日本の仏教文化では、亡くなった方に授けられる名前として「戒名(かいみょう)」「法名(ほうみょう)」「法号(ほうごう)」があります。その意味や宗派ごとの違い、そして院号の役割について、少し触れてみたいと思います。
もともと「戒名」とは、お釈迦(しゃか)様の弟子として仏の教えを守り、修行に励むことを誓った証として、ご寺院から授けられるものです。「戒名」の「戒」は「戒律」に由来し、すなわち “戒律を守り、仏弟子(ぶつでし)となった証” の名前を意味しています。
戒名の構成や呼び方は宗派によって違いがあります。たとえば真言宗では梵字の「ア」が付くことがあり、浄土真宗では「法名」、日蓮宗では「法号」と呼ばれます。また戒名には、信仰の深さや社会的貢献に応じて階級が設けられることもあります。
戒名の一般的な構成は「院号」「道号」「戒名」「位号」の四つからなります。この中の「院号」は、特に社会的な功績や寺院への寄付などに応じて授けられる称号です。もともとは、天皇が退位後に住まう御所を指す言葉で、その後、公家や武士へと広まり、現在では信仰心の厚い人や地域に貢献した人にも授けられることがあります。

一方、浄土真宗の「法名」には階級はなく、すべての人が平等に阿弥陀如来の慈悲に包まれるという教えにもとづいています。法名は「釋(しゃく)」の字に二文字の名が続く形となっており、「釋」は “お釈迦さまの弟子” を意味します。
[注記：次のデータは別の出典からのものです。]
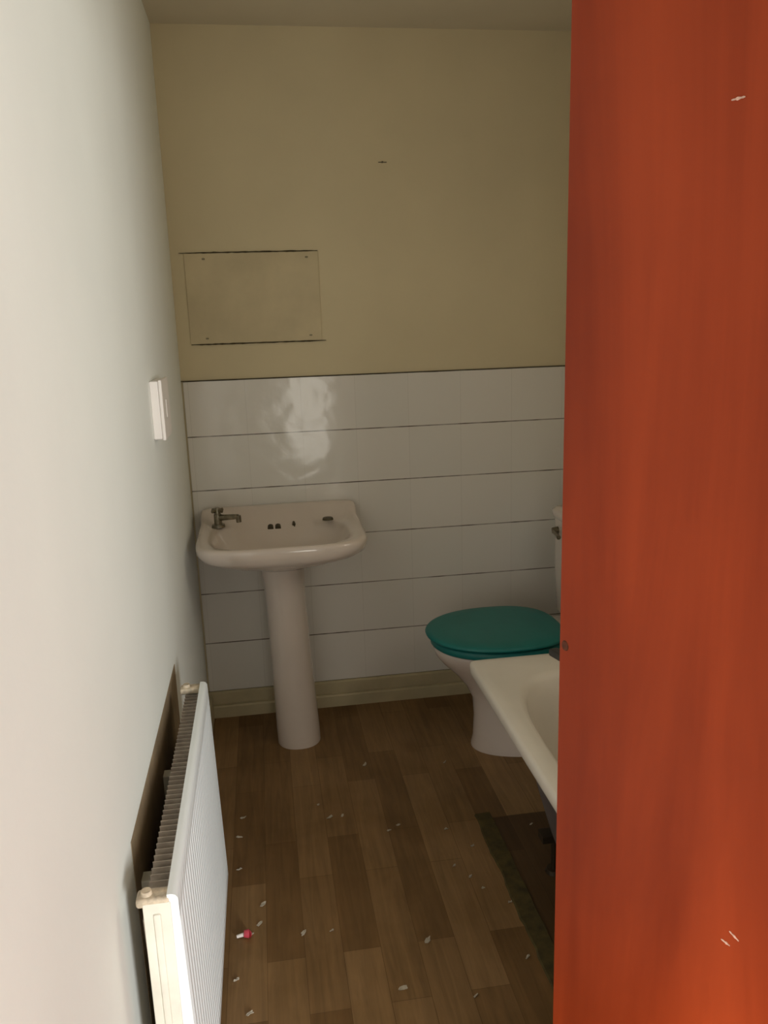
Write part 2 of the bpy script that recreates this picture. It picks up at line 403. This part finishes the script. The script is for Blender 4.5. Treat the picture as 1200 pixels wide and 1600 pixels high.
# pedestal
bm = bmesh.new(); prs = []
for z, a, b in ((0, .079, .09), (.012, .079, .09), (.05, .079, .086), (.2, .075, .082), (.45, .071, .079), (.6, .072, .081), (.655, .077, .087), (.672, .078, .088)):
    rr = []
    for i in range(48):
        t = 2*PI*i/48; x = a*sgnpow(math.cos(t), 2/2.3); y = b*sgnpow(math.sin(t), 2/2.3) if math.sin(t) < 0 else .105*sgnpow(math.sin(t), 2/8)
        rr.append(Vector((C_-.002+.022*(1-z/.67) + x, -.245+y, z)))
    prs.append(rr)
loft(bm, prs, True, True)
bp('pedestal', bm, M['ceramic'], smooth=True, sharp=60)
# tap (left pillar tap, spout swung to the right)
tap = bp('pillar_tap', cyl(bmesh.new(), (.100, -.150, .798), (.100, -.150, .808), .024, .022), M['chrome'], smooth=True, sharp=40)
bm = bmesh.new(); cyl(bm, (.100, -.150, .806), (.100, -.150, .845), .014, .013)
bp('body', bm, M['chrome'], tap, smooth=True, sharp=40)
bm = bmesh.new(); cyl(bm, (.100, -.150, .832), (.172, -.180, .838), .0115, .009); cyl(bm, (.172, -.180, .842), (.174, -.181, .818), .010, .009)
bp('spout', bm, M['chrome'], tap, smooth=True, sharp=40)
bm = bmesh.new(); cyl(bm, (.100, -.150, .845), (.100, -.150, .853), .010, .010)
for k in range(4):
    a = PI/4+k*PI/2; cyl(bm, (.100, -.150, .858), (.100+.024*math.cos(a), -.150+.024*math.sin(a), .858), .0065, .006, 12)
cyl(bm, (.100, -.150, .850), (.100, -.150, .868), .0125, .0095)
bp('handle', bm, M['chrome'], tap, smooth=True, sharp=40)

# ------------------------------------------------------------------ toilet (faces left, cistern against the right wall)
TY = -.435
P = tag(empty('toilet', (1.1, TY, 0)), 'pale toilet with a closed teal green lid beside the bath', 'toilet')
def tp(name, bm, mat, par=P, **k):
    bm.transform(Matrix.Translation((-1.1, -TY, 0))); return build(name, bm, mat, par, **k)
def egg(x0, x1, hw, z, n=64, e=2.1):
    """outline: rounded nose at x0 (left), blunter at x1"""
    out = []; xm = x0+(x1-x0)*.54
    for i in range(n):
        t = 2*PI*i/n; c, s = math.cos(t), math.sin(t)
        ex = e if c < 0 else 2.7
        a = (xm-x0) if c < 0 else (x1-xm)
        out.append(Vector((xm+a*sgnpow(c, 2/ex), TY+hw*sgnpow(s, 2/ex), z)))
    return out
bm = bmesh.new()
pr = [(.945, 1.36, .118, 0), (.945, 1.36, .118, .012), (.952, 1.355, .112, .04), (.955, 1.35, .104, .12), (.950, 1.35, .102, .19), (.925, 1.35, .112, .24),
      (.885, 1.35, .135, .29), (.845, 1.35, .158, .33), (.822, 1.35, .172, .36), (.815, 1.35, .178, .380), (.817, 1.35, .178, .390), (.825, 1.345, .172, .394)]
loft(bm, [egg(a, b, h, z) for a, b, h, z in pr]+[egg(.87, 1.19, .125, .394), egg(.88, 1.18, .118, .38), egg(.93, 1.15, .08, .28), egg(.99, 1.1, .04, .22)], True, True)
pan = tp('pan', bm, M['ceramic'], smooth=True, sharp=60)
tp('rear_shelf', B(1.20, 1.40, TY-.165, TY+.165, .372, .404, .012, 3), M['ceramic'], smooth=True, sharp=60)
bm = bmesh.new()
so = [(.814, 1.255, .186, .396), (.806, 1.26, .192, .402), (.806, 1.26, .192, .419), (.812, 1.255, .186, .425)]
si = [(.88, 1.19, .12, .425), (.88, 1.19, .12, .396)]
rr = [egg(a, b, h, z) for a, b, h, z in so+si]; loft(bm, rr+[rr[0]]); bmesh.ops.remove_doubles(bm, verts=bm.verts, dist=1e-6)
tp('seat', bm, M['teal'], smooth=True, sharp=60)
bm = bmesh.new()
lo = [(.803, 1.25, .192, .431), (.790, 1.262, .204, .433), (.788, 1.264, .206, .438), (.792, 1.260, .202, .444), (.805, 1.25, .192, .448), (.86, 1.21, .15, .4505), (.95, 1.13, .07, .4515)]
loft(bm, [egg(a, b, h, z) for a, b, h, z in lo], True, True)
lid = tp('lid', bm, M['teal'], smooth=True, sharp=70)
for dy in (-.075, .075):
    bm = bmesh.new(); cyl(bm, (1.262, TY+dy-.02, .425), (1.262, TY+dy+.02, .425), .011, .011, 16); cyl(bm, (1.262, TY+dy, .402), (1.262, TY+dy, .425), .009, .009, 16)
    tp('hinge', bm, M['ceramic'], smooth=True, sharp=40)
bm = bmesh.new(); loft(bm, [ring(1.417, TY, .085, .185, .402, 7, 7), ring(1.415, TY, .098, .205, .43, 8, 8), ring(1.415, TY, .103, .217, .60, 9, 9), ring(1.415, TY, .104, .220, .775, 9, 9)], True, True)
cis = tp('cistern', bm, M['ceramic'], smooth=True, sharp=50)
bm = bmesh.new(); loft(bm, [ring(1.415, TY, .107, .226, .776, 9, 9), ring(1.415, TY, .111, .230, .785, 9, 9), ring(1.415, TY, .111, .230, .800, 9, 9), ring(1.415, TY, .100, .218, .812, 8, 8), ring(1.415, TY, .05, .15, .815, 4, 4)], True, True)
tp('cistern_lid', bm, M['ceramic'], smooth=True, sharp=60)
bm = bmesh.new(); cyl(bm, (1.311, TY+.15, .735), (1.291, TY+.15, .735), .014, .011, 16); cyl(bm, (1.293, TY+.15, .735), (1.287, TY+.075, .728), .006, .008, 12)
tp('flush_lever', bm, M['chrome'], smooth=True, sharp=40)

# ------------------------------------------------------------------ bath
X0, X1, Y0, Y1 = .837, 1.545, -2.318, -.816
bx, by, ha, hb = (X0+X1)/2, (Y0+Y1)/2, (X1-X0)/2, (Y1-Y0)/2
P = tag(empty('bathtub', (bx, by, 0)), 'off-white bath without a side panel, between toilet and orange door', 'bathtub')
def tb(name, bm, mat, par=P, **k):
    bm.transform(Matrix.Translation((-bx, -by, 0))); return build(name, bm, mat, par, **k)
RZ = .502
rg = lambda d, z, e=60: ring(bx, by, ha-d, hb-d, z, e, e, 200)
ri = lambda a, b, z, e=4, dx=0, dy=0: ring(bx+.0+dx, by+dy, a, b, z, e, e, 200)
outer = [rg(.012, RZ-.034), rg(.002, RZ-.034), rg(0, RZ-.028), rg(0, RZ-.010), rg(.003, RZ-.003), rg(.010, RZ)]
inner = [rg(.03, RZ+.0005, 26), ri(.305, .635, RZ-.001, 4.6), ri(.296, .624, RZ-.005, 4.4), ri(.288, .612, RZ-.020, 4.3), ri(.276, .590, RZ-.10, 4), ri(.262, .555, RZ-.22, 4), ri(.243, .525, RZ-.31, 3.6), ri(.205, .485, RZ-.352, 3.2), ri(.12, .38, RZ-.36, 3), ri(.03, .1, RZ-.364, 2)]
bm = bmesh.new(); loft(bm, outer+inner, False, True)
tb('tub', bm, M['bath'], smooth=True, sharp=70)
bm = bmesh.new()
sh = [rg(.012, RZ-.034), ri(.312, .64, RZ-.036, 4.6), ri(.300, .62, RZ-.06, 4.4), ri(.274, .575, RZ-.22, 4), ri(.255, .545, RZ-.31, 3.6), ri(.215, .50, RZ-.366, 3.2), ri(.12, .38, RZ-.375, 3)]
loft(bm, sh, False, True)
tb('outer_shell', bm, M['shell'], smooth=True, sharp=60)
for sx, sy in ((-1, -.62), (1, -.62), (-1, .62), (1, .62)):
    x = bx+sx*.20; y = by+sy*hb*.9
    bm = bmesh.new(); cyl(bm, (x, y, .012), (x, y, .19), .009, .009, 12); cyl(bm, (x, y, .003), (x, y, .014), .024, .020, 16)
    tb('leg', bm, M['dark_metal'], smooth=True, sharp=40)
for sy in (-.62, .62):
    y = by+sy*hb*.9; tb('cradle_bar', B(bx-.24, bx+.24, y-.02, y+.02, .105, .128, .002), M['dark_metal'])
bm = bmesh.new(); cyl(bm, (bx, by-.5, RZ-.36), (bx, by-.5, RZ-.352), .032, .03, 24); tb('waste', bm, M['dark_metal'])

# ------------------------------------------------------------------ orange door
HX, HY = .885, -2.69
EX, EY = .683, -1.963
ang = math.atan2(EY-HY, EX-HX); DW = math.hypot(EX-HX, EY-HY)
D = empty('door_1', (HX, HY, 0), ang); tag(D, 'plain orange-brown varnished wooden door standing open on the right', 'door', kind='structure')
# local: x along the leaf from the hinge, +y is the face towards the left wall
def dp(name, bm, mat, par=D, **k): return build(name, bm, mat, par, **k)
dp('door_leaf', B(0, DW, -.038, 0, .008, 1.985, .0015, 1), M['door'])
lt = dp('latch', B(DW-.002, DW+.003, -.030, -.008, .98, 1.06, .001, 1), M['dark_metal'])
bm = bmesh.new(); box(bm, DW, DW+.030, -.018, -.002, .998, 1.009, .003); dp('latch_bolt', bm, M['black'], lt)
bm = bmesh.new(); cyl(bm, (DW-.014, -.001, 1.030), (DW-.014, .0012, 1.030), .0085, .007, 16)
tag(dp('screw_hole', bm, M['rust']), 'dark rusty spot near the door edge')
for k, (s, z, l_, a) in enumerate(((.485, 1.689, .017, .05), (.416, .794, .014, .2), (.427, .777, .013, -.05))):
    bm = bmesh.new(); n = 7; top = []; bot = []
    for i in range(n+1):
        u = -l_/2+l_*i/n; h = .0013*math.sin(PI*(.1+.8*i/n))*(1+.4*math.sin(i*2.1+k)); zc = u*a
        top.append((u, zc+h)); bot.append((u, zc-h))
    A = [bm.verts.new((s+x, .0008, z+q)) for x, q in top]; Bq = [bm.verts.new((s+x, .0008, z+q)) for x, q in bot]
    A2 = [bm.verts.new((s+x, 0, z+q)) for x, q in top]; B2 = [bm.verts.new((s+x, 0, z+q)) for x, q in bot]
    for i in range(n):
        bm.faces.new((A[i], A[i+1], Bq[i+1], Bq[i])); bm.faces.new((A2[i], A2[i+1], A[i+1], A[i])); bm.faces.new((B2[i], B2[i+1], Bq[i+1], Bq[i]))
    tag(dp('scuff_mark', bm, M['scuff']), 'pale scratch in the varnish')
for z in (.25, 1.0, 1.75):
    bm = bmesh.new(); cyl(bm, (.0, .006, z-.045), (.0, .006, z+.045), .006, .006, 12); box(bm, 0, .03, -.001, .002, z-.045, z+.045)
    dp('hinge', bm, M['dark_metal'])

# ------------------------------------------------------------------ debris on the floor
chips = [(.551, -.488, 11), (.445, -.771, 7), (.405, -.772, 9), (.375, -.699, 6), (.575, -.874, 8), (.606, -.854, 6), (.744, -.901, 6), (.761, -1.123, 8),
         (.729, -1.07, 5), (.196, -1.128, 10), (.187, -1.198, 9), (.168, -1.229, 6), (.299, -1.249, 9), (.367, -1.256, 5), (.598, -1.333, 11),
         (.513, -1.468, 9), (.165, -1.475, 8), (.130, -.818, 8), (.140, -.722, 8), (.825, -.53, 7), (.999, -.933, 6), (.801, -.994, 6), (.822, -1.43, 6),
         (.838, -1.24, 5), (.783, -1.174, 5), (.132, -.969, 6), (.135, -1.372, 6), (.67, -1.52, 6), (.35, -1.56, 5)]
special = {0: 'pale crumpled paint flake in mid-floor between the pedestal and the toilet base',
           9: 'largest pale flake on the floor to the left, near the radiator',
           14: 'bright pale flake near the middle of the floor, towards the doorway'}
def chip(x, y, s, k):
    bm = bmesh.new(); n = 9; s = s*.001; c = [bm.verts.new((0, 0, .0035))]; q = rnd.uniform(0, PI)
    c2 = [bm.verts.new((0, 0, .0005))]; top = []; bot = []
    for i in range(n):
        a = 2*PI*i/n; r = s*rnd.uniform(.55, 1.15); px, py = r*1.35*math.cos(a), r*.55*math.sin(a); z = rnd.uniform(.0008, .0045)
        X = px*math.cos(q*.3)-py*math.sin(q*.3); Y = px*math.sin(q*.3)+py*math.cos(q*.3)
        top.append(bm.verts.new((X, Y, z+.001))); bot.append(bm.verts.new((X*.95, Y*.95, max(0, z-.0012))))
    for i in range(n):
        j = (i+1) % n
        bm.faces.new((c[0], top[i], top[j])); bm.faces.new((c2[0], bot[j], bot[i])); bm.faces.new((top[i], bot[i], bot[j], top[j]))
    base = .0035 if x > .9 else 0
    o = build('paint_chip', bm, M['chip'], None, loc=(x, y, base))
    tag(o, special.get(k, 'tiny pale paint flake scattered on the brown strip floor'), 'paint chip', 'paint flakes on the floor')
for k, (x, y, s) in enumerate(chips): chip(x, y, s, k)
# small red plastic cap with a white stem beside the radiator
P = tag(empty('plastic_cap', (.150, -1.236, 0)), 'tiny red plastic cap with a white stub lying beside the radiator', 'plastic cap')
bm = bmesh.new(); cyl(bm, (0, 0, .011), (.013, 0, .010), .0085, .011, 14); cyl(bm, (.013, 0, .010), (.017, .002, .010), .011, .006, 14)
build('cap', bm, M['red'], P, smooth=True, sharp=40)
bm = bmesh.new(); cyl(bm, (-.018, -.002, .007), (0, 0, .009), .004, .005, 10); build('stub', bm, M['white_plastic'], P, smooth=True, sharp=40)
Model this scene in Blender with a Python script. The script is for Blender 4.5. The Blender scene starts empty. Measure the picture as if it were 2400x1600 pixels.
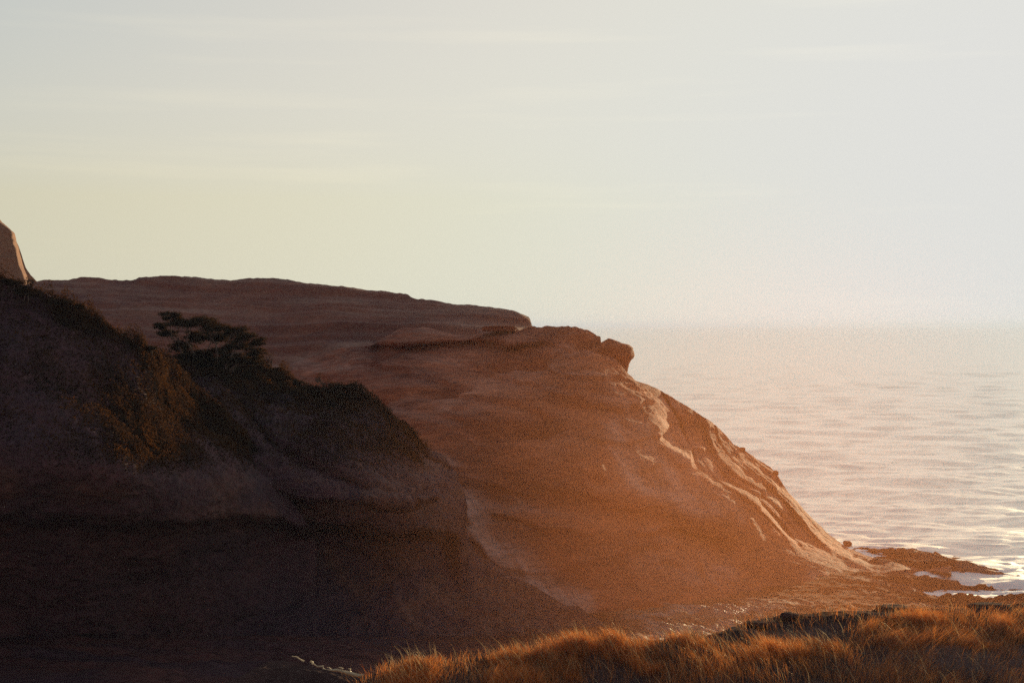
import bpy, math, random
import numpy as np
rng = np.random.default_rng(7); random.seed(7)
S = bpy.context.scene
COL = S.collection
R = math.radians

# ------------------------------------------------------------------ camera
F = 3333.0; HZ = 763.0; CZ = 25.0            # focal length (px of a 2400 wide frame), horizon row, eye height
cam_d = bpy.data.cameras.new('camera'); cam = bpy.data.objects.new('camera', cam_d); COL.objects.link(cam)
cam.location = (0, 0, CZ); cam.rotation_euler = (R(90), 0, 0)
cam_d.sensor_width = 36; cam_d.lens = 50; cam_d.shift_y = -(800 - HZ) / 2400 * 1.0
cam_d.clip_start = 0.5; cam_d.clip_end = 60000
S.camera = cam

# ------------------------------------------------------------------ sky, sun, exposure
SUN_AZ, SUN_EL = 26.0, 5.2                   # degrees right of the view axis / above the horizon
W = bpy.data.worlds.new('World'); S.world = W; W.use_nodes = True
nt = W.node_tree; N = nt.nodes; L = nt.links
for n in list(N): N.remove(n)
def nd(t, **k):
    n = N.new(t)
    for a, b in k.items(): setattr(n, a, b)
    return n
def wmath(op, a, b=None, c=None):
    n = nd('ShaderNodeMath', operation=op)
    for i, v in enumerate((a, b, c)):
        if v is None: continue
        if isinstance(v, (int, float)): n.inputs[i].default_value = v
        else: L.new(v, n.inputs[i])
    return n.outputs[0]
sky = nd('ShaderNodeTexSky', sky_type='NISHITA', sun_disc=False)
sky.sun_elevation = R(SUN_EL); sky.sun_rotation = R(SUN_AZ)
sky.air_density = 1.0; sky.dust_density = 2.5; sky.ozone_density = 1.0; sky.altitude = 20
tc = nd('ShaderNodeTexCoord')
sep = nd('ShaderNodeSeparateXYZ'); L.new(tc.outputs['Generated'], sep.inputs[0])
srgb = nd('ShaderNodeSeparateColor'); L.new(sky.outputs[0], srgb.inputs[0])
# thin stratus: long level wisps, warmer where lit
cmap = nd('ShaderNodeMapping'); cmap.inputs['Scale'].default_value = (2.2, 2.2, 34)
cmap.inputs['Location'].default_value = (0.35, 0.1, 0.0)
L.new(tc.outputs['Generated'], cmap.inputs[0])
cn = nd('ShaderNodeTexNoise'); cn.inputs['Scale'].default_value = 1.6; cn.inputs['Detail'].default_value = 4
L.new(cmap.outputs[0], cn.inputs[0])
cloud = nd('ShaderNodeMapRange'); cloud.inputs[1].default_value = 0.56; cloud.inputs[2].default_value = 0.72
cloud.inputs[3].default_value = 0; cloud.inputs[4].default_value = 0.08
L.new(cn.outputs[0], cloud.inputs[0])
chans = []
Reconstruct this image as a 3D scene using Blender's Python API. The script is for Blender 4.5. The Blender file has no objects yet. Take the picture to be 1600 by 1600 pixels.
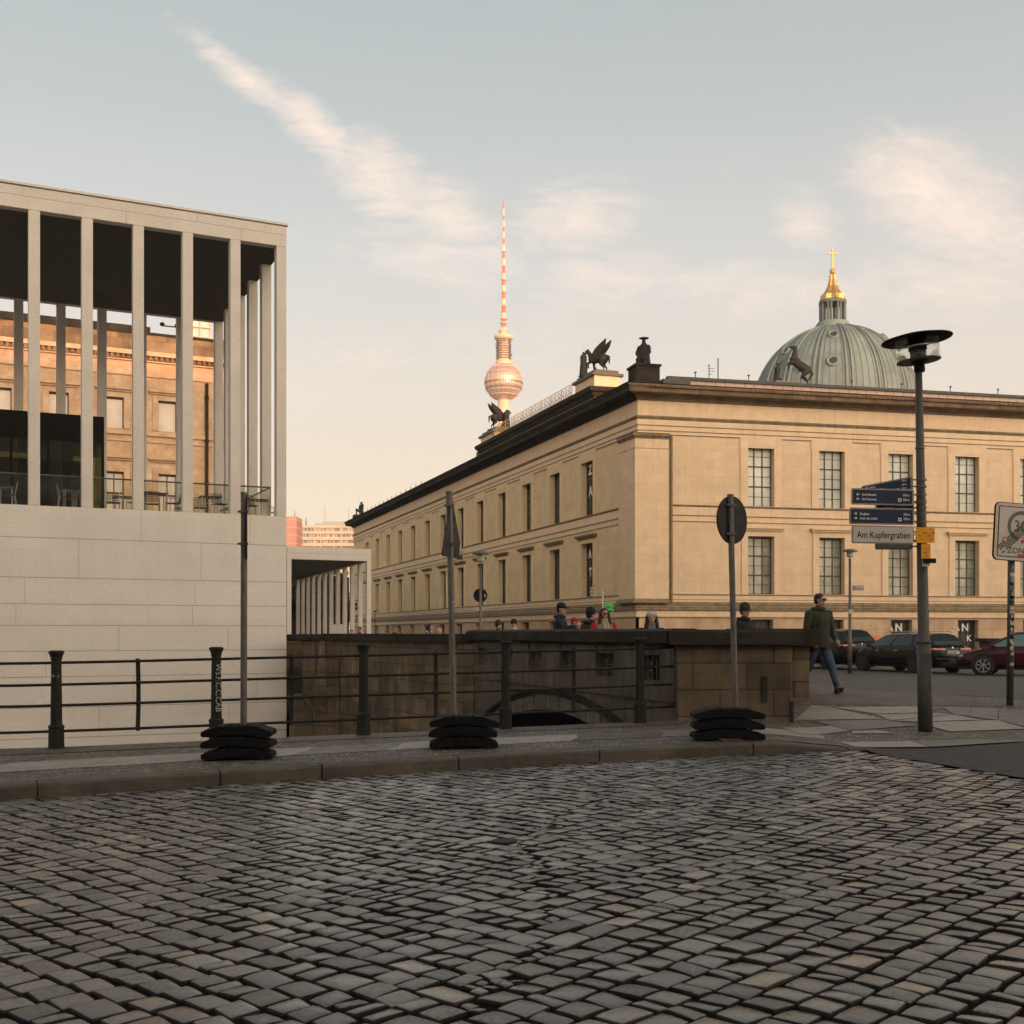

日蓮宗の「法号」では、法華経の信仰を象徴する語が用いられます。たとえば「妙法○○信士(信女)」や「日○○」といった形が多く、「妙法への信心」や「日蓮聖人の弟子としての自覚」が込められています。日蓮宗では、戒律よりも“妙法を信じること”と唱題(南無妙法蓮華経)が修行の中心とされています。
このように、戒名・法名・法号には宗派ごとの違いがありますが、いずれも故人の人生を敬い、仏弟子として新たな名をいただくという点では共通しています。戒名には俗名から一文字を取ったり、先祖代々の「通字(とおりじ)」を用いたりすることもあり、家のつながりや本人の思いが込められる場合も少なくありません。
また、近年では、生前に自ら戒名(法名・法号)をいただく「生前戒名(逆修戒名)」を希望される方も増えています。死後の安心だけでなく、「これからをどう生きるか」を見つめる機会として選ばれているようです。自分自身の生き方を見つめ直す意味でも、生前戒名を考えてみることは一つのきっかけになるかもしれません。